O pequeno comerciante local também afirma que não pretende se deslocar para as proximidades do complexo que abriga a Fifa, perto dali. Diz que não troca sua tranquilidade de Areal, já se satisfaz por zelar pelo bar e pela capela. Já a segunda cliente do domingo admite que nem sabia do evento, mas que espera ter a chance de ganhar um brinde: “eu adoro bonés, queria um desses de patrocinador”.
Enquanto os carros de vidro escuro com a logomarca da Fifa já cruzam em velocidade a estrada local, galinhas circulam por Areal, desviando de oscilações do solo, de jegues e de telefones públicos destruídos.
A estrada em questão é a BA-099, que bem poderia mudar de nome nesta semana. Apesar dos coqueiros que desenham a paisagem da rodovia estadual que liga Salvador até o litoral norte da Bahia, a pista terá uma característica singular nos próximos dias. Ela virará uma espécie de “Rodovia da Fifa”, tamanha movimentação de carros da organização que lá já trafegam.

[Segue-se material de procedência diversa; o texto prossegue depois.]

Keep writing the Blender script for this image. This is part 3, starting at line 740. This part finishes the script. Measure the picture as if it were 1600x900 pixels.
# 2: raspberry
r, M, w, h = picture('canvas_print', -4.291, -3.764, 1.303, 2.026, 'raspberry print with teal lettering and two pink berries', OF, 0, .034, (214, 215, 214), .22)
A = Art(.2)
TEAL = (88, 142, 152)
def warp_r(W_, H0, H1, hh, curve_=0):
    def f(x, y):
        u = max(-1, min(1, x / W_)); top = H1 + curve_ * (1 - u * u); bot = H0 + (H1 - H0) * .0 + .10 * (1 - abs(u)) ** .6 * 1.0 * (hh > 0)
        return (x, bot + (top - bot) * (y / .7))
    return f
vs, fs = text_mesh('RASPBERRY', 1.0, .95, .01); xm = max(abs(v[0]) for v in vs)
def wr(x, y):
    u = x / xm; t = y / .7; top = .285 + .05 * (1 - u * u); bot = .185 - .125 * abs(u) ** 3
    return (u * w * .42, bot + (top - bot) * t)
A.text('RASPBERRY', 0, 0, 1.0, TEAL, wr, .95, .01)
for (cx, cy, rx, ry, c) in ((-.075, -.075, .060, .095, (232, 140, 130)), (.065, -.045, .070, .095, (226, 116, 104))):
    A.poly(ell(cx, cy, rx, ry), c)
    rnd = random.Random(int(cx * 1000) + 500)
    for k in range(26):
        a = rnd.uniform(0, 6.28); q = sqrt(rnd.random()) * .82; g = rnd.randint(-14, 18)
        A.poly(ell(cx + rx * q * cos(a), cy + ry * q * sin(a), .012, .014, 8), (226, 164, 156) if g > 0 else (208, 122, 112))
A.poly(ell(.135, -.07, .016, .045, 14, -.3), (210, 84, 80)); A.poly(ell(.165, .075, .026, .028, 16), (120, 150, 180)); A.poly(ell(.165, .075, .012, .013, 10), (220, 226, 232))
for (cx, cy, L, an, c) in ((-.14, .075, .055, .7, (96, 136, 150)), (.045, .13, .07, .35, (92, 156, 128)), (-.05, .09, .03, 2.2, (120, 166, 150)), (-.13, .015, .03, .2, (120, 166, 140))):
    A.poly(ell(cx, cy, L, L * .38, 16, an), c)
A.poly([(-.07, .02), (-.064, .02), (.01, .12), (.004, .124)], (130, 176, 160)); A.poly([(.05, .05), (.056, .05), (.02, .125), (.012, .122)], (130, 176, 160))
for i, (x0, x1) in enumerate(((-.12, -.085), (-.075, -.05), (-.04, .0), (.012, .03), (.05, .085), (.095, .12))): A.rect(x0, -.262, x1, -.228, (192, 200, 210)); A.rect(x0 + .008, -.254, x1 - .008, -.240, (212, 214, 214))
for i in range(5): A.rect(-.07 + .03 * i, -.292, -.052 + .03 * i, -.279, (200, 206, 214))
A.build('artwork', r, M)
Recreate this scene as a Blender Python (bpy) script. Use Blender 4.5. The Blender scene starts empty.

Será assim até próximo dia 6, data do sorteio que define os grupos da Copa do Mundo no luxuoso complexo da Costa do Sauípe, em festa que custará aproximadamente R$ 26 milhões, sendo R$ 6,5 milhões pagos pelo governo da Bahia.
Números que pouco fazem a diferença em Areal, onde a placa no acostamento que indica a entrada foi aparentemente escrita a mão. Apesar de tão próximo ao mar, o caminho sinuoso que leva até seus moradores se revela quase como uma trilha a uma região das mais áridas do centro do Nordeste.
Apesar da proximidade geográfica, a cerimônia da Fifa apresenta um abismo de sensações em comparação com Areal. Nada de coquetéis e deslocamentos em carrinhos de golfe. A diversão na vizinha pobre da Costa do Sauipe é outra. “O que fazemos aqui é ir na igreja e levar as crianças na escola”, diz um morador do local, que convidou dois amigos para ver o jogo do Bahia em casa no domingo.
Em Areal, as cercas e portões são feitas de plantas grandes que “protegem” o redor das casas. Uma delas, sem ser tão bem protegida, é até oferecida com o contato de um telefone celular à disposição. O preço? R$ 8 mil.
“Mas ela não está rebocada, não tem nada. É 10 x 15 m. Só comprei o terreno, mas cabe uma cama lá. Tem sofá, produtos pra limpar. Ôxa se dá pra morar”, falou o dono, José dos Santos, pedreiro em Imbassaí, vila ao lado.
Só a tenda provisória comprada para a festa de gala da Fifa na sexta-feira está avaliada em cerca de R$ 4 milhões.